I think that instead of saving you should just put bookmarks on album or something similar, so you don't fill up "Your saved songs" and you can add all the albums you want.
Help me here upvoting this!
https://community.spotify.com/t5/Idea-Submissions/All-Platforms-Your-Music-Bookmarking-Albums-instea...

Reached this limit today, while manually migrating my Apple Music library. Needless to say, I never cancelled a subscription faster. Wish I knew about this limitation before wasting a day to manually migrate my library. A shame really, I liked Spotify better otherwise, but I cannot live with such a low and purposeless limitation.

I'd love to do the same but I already paid for a year subscription

I've only started using Spotify about half a year ago, back in August 2017 and have just hit the cap on it; weirdly enough I've only "bookmarked" 8986 songs. That's not even close to 10000 and they've already blocked me off. What the **bleep** is going on???

I just reached my song limit too and I am **bleep**. I don't want to unbookmark albums and curated playlists I've created because of this ridiculous limit. I think I'm going to have to switch to Apple Music because there is no song limit. 

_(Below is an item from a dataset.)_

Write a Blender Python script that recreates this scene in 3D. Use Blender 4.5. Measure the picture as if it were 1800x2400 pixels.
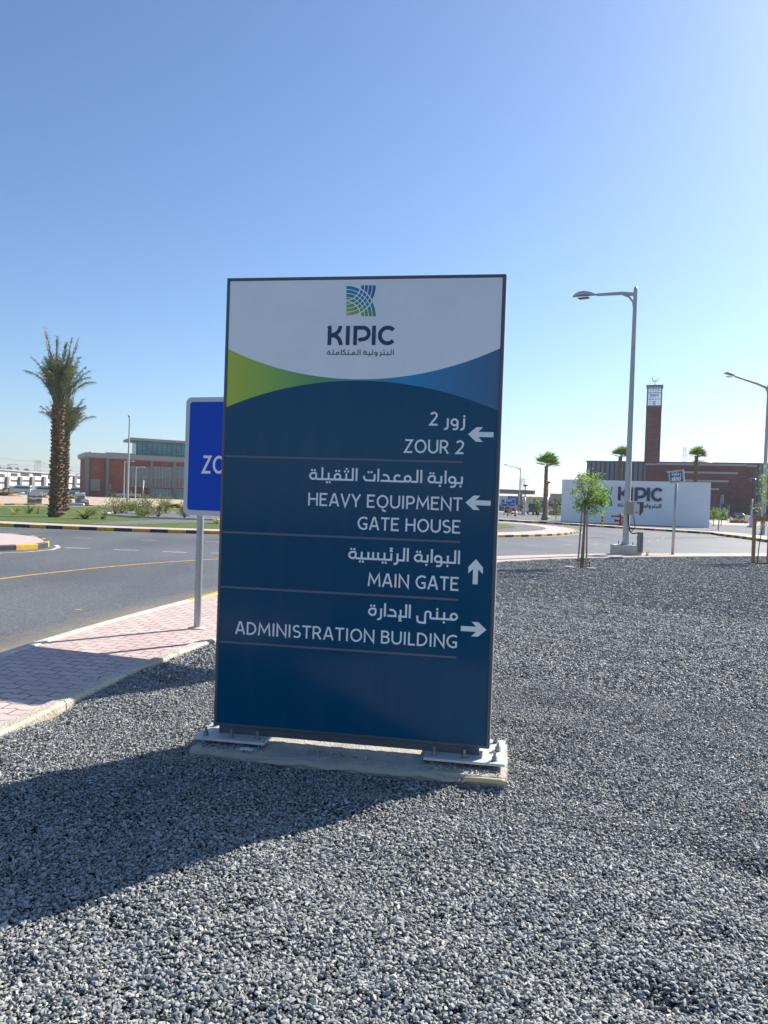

You know, the most infuriating thing about this entire affair is that there's no heads up about this limit. There's no meter in your library, no warning or notice anywhere, it just hits you someday, out of nowhere, and prevents you from doing exactly what this entire service is supposed to be about: creating an awesome music library. It essentially **bleep**s on all the effort you've put into building your collection, and prevents you from building it further unless you destroy part of what you've already gathered with so much love and attention. Which sends a clear signal that this service is not made for you, the music lover who wants to build his perfect collection.

 

If I've known about this limitation beforehand I could have saved so much time wasted into creating the library, and even work around it by other means (curating my library using playlists for example, as inconvenient as that is). But no, it had to be an arbitrary, pointless, hidden limitation to take the fun out of the entire deal. Just like buying an awesome sports car, getting over excited by imagining all the potentially awesome experiences you can have with it, just to discover, during your first trip, that you can't go over an arbitrary and very low speed limit.

 

So Spotify, get this through your head: you're not building towards a great experience, you're building towards a **bleep**ing huge disappointment.

This is a deal breaker for me.  I've just hit my limit and even if I spent a day removing any songs I don’t want in my collection anymore I would probably only recover around 10% and in a year or so I will be in the same situation.

I'm in my mid thirties and not ready to stop adding to my music library.

I guess I'm going to have to take my library elsewhere as Spotify don’t appear to being doing anything about or have any intentions to fix it in the future.

Same problem here. Started looking around for alternatives..  Spotify you suck

As a long time Spotify power user, let me also chime in on this topic.  Both the 10,000 library limit and the 3,333 song download limit are ridiculous from the users perspective.  Many people want to recreate their CD libraries on a streaming service.  Over time that adds up to a ton of albums and songs.  The idea that it is acceptable to limit the number of songs that can essentially be bookmarked in the application is all about serving Spotify's licening needs and not their users need.  Many users may accept these arbitrary limits because they don't reach them regularly.  But as time goes on more people will. And the users who already have reached the limit may not leave Spotify immediately. But when there is a better option, look out.  And someday there will be.  Fix it now and respect your users.  I know of no other service with this limitation including your direct competitors.  

 

Use some of that IPO money 🙂 

Nothing new to add to the discussion, besides the fact it happened to me yesterday. Needless to say - awful frustrating limitation. What's the rationale behind it? Infra cost? How many people reach such limit anyways?